REPUBLIKA.CO.ID, PEKANBARU -- Jikalahari Riau untuk kesekian kalinya meminta kebijakan Gubernur Riau Syamsuar agar mempublikasikan perusahaan-perusahaan pembakar lahan. Publikasi sebagai upaya menekan kasus kebakaran hutan dan lahan yang sama tidak lagi terjadi pada 2020.
"Sebab temuan Jikalahari Hasil analisis hotspot melalui satelit Terra-Aqua Modis Januari–Oktober 2019 menunjukkan hotspot dengan confidence di atas 70 persen ada 4.065 titik dan 1.504 titik hotspot berada di korporasi HTI dan sawit," kata Koordinator Jikalahari Riau Made Ali, dalam keterangannya di Pekanbaru, Jumat (15/11).
Jikalahari menyampaikan permintaan itu setelah menilai bahwa gubernur Riau selama 250 hari gagap menghadapi karhutla. Akibatnya, lebih 300 ribu orang terkena ISPA, 3 orang diduga meninggal akibat terpapar asap hingga menimbulkan kerugian lebih Rp 50 triliun.
Menurut dia, jika dikaitkan dengan komitmen Riau Hijau berupa memperbaiki tata kelola lingkungan hidup dan kehutanan, Gubernur Riau membuat kebijakan yang layak diapresiasi.
Misalnya, ia mengatakan, untuk pertama kali Gubernur Riau menerbitkan kebijakan terkait karhutla di areal korporasi segel dan membekukan izin lingkungannya. "Tinggal Gubernur Riau mengumumkan nama-nama perusahaan yang lahannya dibakar itu," kata Made Ali.
Selain melakukan analisis hotspot, katanya, Jikalahari juga melakukan investigasi sepanjang 2019 untuk mendapatkan fakta lapangan yang terjadi. Hasilnya ditemukan kebakaran terjadi di wilayah korporasi hutan tanaman industri dan korporasi sawit. Perusahaannya adalah PT Sumatera Riang Lestari, PT Rimba Rokan Lestari, PT Satria Perkasa Agung, PT Riau Andalan Pulp & Paper dan PT Surya Dumai Agrindo.

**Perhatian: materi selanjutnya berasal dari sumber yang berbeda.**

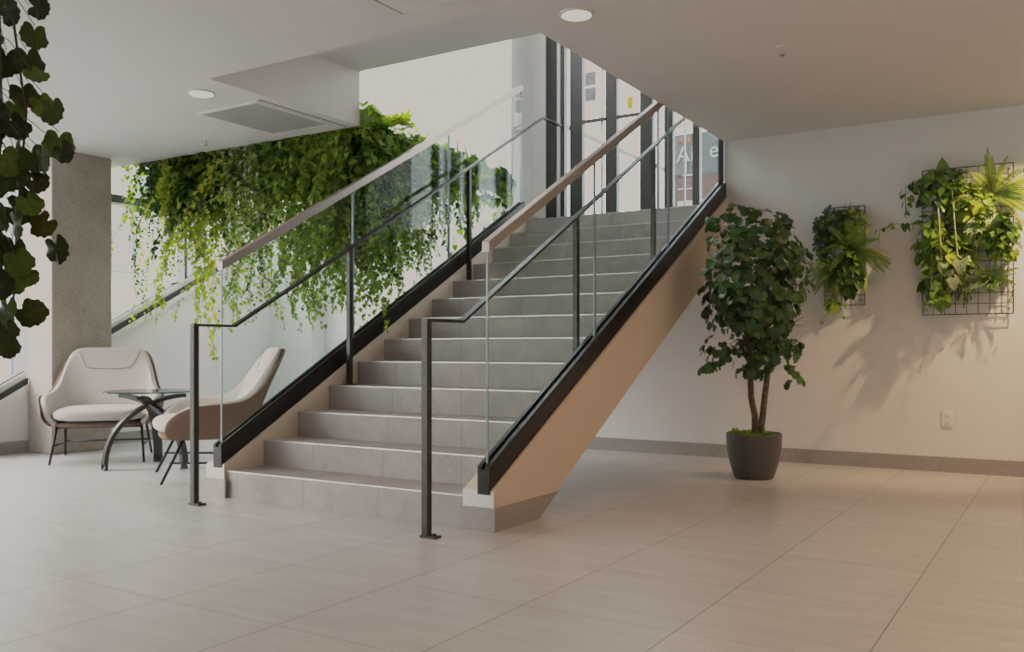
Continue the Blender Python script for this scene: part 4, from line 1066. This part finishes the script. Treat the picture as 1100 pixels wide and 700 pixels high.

Tim satgas penertiban sawit ilegal mulai menyasar 10 perusahaan sawit di Kabupaten Kampar dan Rokan Hulu. Selain itu, menargetkan dalam dua tahun ada 138 ribu hektar izin PS diserahkan kepada masyarakat di Riau dan memasukkan usulan penanggulangan abrasi di tiga pulau ke dalam RPJMN 2020–2024.
Dana awal yang dikucurkan sebesar Rp160 milyar dari total Rp2,1 triliun. "Namun persoalannya Jikalahari menilai Syamsuar-Eddy Natar belum dapat mengatasi persoalan mendasar terkait tata kelola lingkungan hidup dan kehutanan di Riau," kata dia.
"Seperti di tengah karhutla Gubernur Riau sibuk memadamkan api, abai pada warga, surat permohonan evakuasi satwa liar tidak direspon, SK tentang rencana aksi daerah pemberantasan korupsi terintegrasi tahun 2018 dan 2019 serta satuan tugas pelaksana rencana aksi, Gubri ke RAPP setelah disegel Gakkum KLHK," katanya.
Selain itu, gubernur Riau belum menerbitkan 3 Pergub pelaksana Perda 14 tahun 2018 tentang pedoman pengakuan keberadaan masyarakat hukum adat dalam perlindungan dan pengelolaan lingkungan hidup. Namun, belum menerbitkan 8 Pergub pelaksana Perda 6 tahun 2018 tentang penyelenggaraan perkebunan, rekomendasi 100 hari yang belum dijalankan Syamsuar, Riau Hijau dalam RPJMD dan TRGD tidak melakukan restorasi di Riau.
"Kebijakan Syamsuar secara dampak belum dapat dilihat dan diukur. Dalam pengambilan kebijakan dan menjalankan pemerintahan, masih belum memprioritaskan keselamatan warga akibat dari rusaknya lingkungan hidup di Provinsi Riau. Kebijakan yang diambil masih bersifat parsial dan belum menyeluruh," kata Made.
Karna itu, meminta gubernur Riau agar membentuk tim perbaikan tata kelola lingkungan hidup dan kehutanan yang salah satu tugasnya sebagai pusat informasi Riau Hijau, termasuk wadah bagi masyarakat yang hendak mengusulkan konsep Riau Hijau.
Mempublikasikan daftar perusahaan yang telah disegel dan izin lingkungan yang sudah dicabut yang terbakar sepanjang 2019 sebagai wujud mengimplementasikan SE No. 335/SE/2019. Mempublikasikan daftar perusahaan hasil dari kinerja tim satgas penertiban sawit ilegal.